-- start of SOURCE MATERIAL --

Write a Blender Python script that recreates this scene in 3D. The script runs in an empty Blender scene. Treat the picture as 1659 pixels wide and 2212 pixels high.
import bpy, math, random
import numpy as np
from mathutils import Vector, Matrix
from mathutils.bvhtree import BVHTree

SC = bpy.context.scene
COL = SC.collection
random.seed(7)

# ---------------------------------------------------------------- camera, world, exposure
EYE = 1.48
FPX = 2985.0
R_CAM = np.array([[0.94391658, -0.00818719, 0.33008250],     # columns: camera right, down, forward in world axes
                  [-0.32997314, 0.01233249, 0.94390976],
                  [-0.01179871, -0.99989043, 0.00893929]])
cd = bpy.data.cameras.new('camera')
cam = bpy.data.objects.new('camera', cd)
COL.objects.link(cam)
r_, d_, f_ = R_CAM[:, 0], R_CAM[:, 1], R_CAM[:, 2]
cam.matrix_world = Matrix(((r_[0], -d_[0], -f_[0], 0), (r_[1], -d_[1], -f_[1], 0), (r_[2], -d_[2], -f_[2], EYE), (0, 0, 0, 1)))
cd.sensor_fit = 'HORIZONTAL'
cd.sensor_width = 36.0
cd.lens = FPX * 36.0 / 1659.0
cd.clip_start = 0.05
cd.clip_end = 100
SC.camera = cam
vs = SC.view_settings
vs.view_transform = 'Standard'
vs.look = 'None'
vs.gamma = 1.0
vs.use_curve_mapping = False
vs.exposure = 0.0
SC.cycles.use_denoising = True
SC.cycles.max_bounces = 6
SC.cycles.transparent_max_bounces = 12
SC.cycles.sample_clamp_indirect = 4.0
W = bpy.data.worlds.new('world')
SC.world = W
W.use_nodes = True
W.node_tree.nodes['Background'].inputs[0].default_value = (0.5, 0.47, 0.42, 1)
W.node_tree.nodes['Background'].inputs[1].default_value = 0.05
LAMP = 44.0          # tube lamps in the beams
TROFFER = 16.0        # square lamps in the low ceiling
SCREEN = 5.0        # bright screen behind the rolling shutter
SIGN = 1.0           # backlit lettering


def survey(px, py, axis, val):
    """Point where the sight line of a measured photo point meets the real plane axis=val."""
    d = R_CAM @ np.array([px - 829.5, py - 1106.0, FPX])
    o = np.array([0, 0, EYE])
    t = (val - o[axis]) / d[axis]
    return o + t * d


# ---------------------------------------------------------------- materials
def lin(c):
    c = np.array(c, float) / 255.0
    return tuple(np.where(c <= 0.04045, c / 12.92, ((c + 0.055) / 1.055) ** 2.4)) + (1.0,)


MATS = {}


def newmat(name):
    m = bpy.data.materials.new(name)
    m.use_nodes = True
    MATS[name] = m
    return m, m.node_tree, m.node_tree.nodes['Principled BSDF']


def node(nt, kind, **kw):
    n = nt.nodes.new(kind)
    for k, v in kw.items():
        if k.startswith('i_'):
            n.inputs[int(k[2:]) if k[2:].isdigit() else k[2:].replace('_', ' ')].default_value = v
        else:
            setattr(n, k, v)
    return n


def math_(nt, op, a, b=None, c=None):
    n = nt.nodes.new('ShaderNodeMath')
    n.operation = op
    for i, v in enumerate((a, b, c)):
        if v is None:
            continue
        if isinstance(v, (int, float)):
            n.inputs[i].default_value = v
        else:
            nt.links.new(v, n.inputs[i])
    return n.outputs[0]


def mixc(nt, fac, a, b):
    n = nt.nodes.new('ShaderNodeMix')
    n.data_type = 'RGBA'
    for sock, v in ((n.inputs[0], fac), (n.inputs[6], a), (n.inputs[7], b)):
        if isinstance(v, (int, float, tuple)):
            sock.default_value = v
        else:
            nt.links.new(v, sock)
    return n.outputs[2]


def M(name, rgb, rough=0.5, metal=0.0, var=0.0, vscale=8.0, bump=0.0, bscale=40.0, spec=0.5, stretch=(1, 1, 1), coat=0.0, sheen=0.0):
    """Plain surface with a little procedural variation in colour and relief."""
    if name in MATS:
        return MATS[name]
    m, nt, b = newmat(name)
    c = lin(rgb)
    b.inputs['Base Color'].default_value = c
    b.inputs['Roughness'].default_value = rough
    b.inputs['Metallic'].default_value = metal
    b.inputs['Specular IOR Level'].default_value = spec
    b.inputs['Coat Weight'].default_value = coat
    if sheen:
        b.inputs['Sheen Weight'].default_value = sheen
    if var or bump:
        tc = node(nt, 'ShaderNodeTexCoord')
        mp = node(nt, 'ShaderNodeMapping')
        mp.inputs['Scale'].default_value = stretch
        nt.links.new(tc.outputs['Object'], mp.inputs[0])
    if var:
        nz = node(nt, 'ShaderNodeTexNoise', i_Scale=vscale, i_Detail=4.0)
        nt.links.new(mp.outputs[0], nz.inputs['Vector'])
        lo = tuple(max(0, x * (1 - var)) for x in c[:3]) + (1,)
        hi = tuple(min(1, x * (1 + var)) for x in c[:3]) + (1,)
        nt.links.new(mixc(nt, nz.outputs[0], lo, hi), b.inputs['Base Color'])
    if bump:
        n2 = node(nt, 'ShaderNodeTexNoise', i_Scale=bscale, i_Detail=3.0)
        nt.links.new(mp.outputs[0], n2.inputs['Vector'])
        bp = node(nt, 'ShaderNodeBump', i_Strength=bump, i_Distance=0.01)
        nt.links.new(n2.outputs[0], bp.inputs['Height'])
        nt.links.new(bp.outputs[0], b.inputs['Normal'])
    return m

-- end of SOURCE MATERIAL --

**WRITTEN PROBLEM**
Print exactly, and only, the lines beginning at the top of the listing and ending at the line with "random.seed(7)".

**TASK SOLUTION**
Write a Blender Python script that recreates this scene in 3D. The script runs in an empty Blender scene. Treat the picture as 1659 pixels wide and 2212 pixels high.
import bpy, math, random
import numpy as np
from mathutils import Vector, Matrix
from mathutils.bvhtree import BVHTree

SC = bpy.context.scene
COL = SC.collection
random.seed(7)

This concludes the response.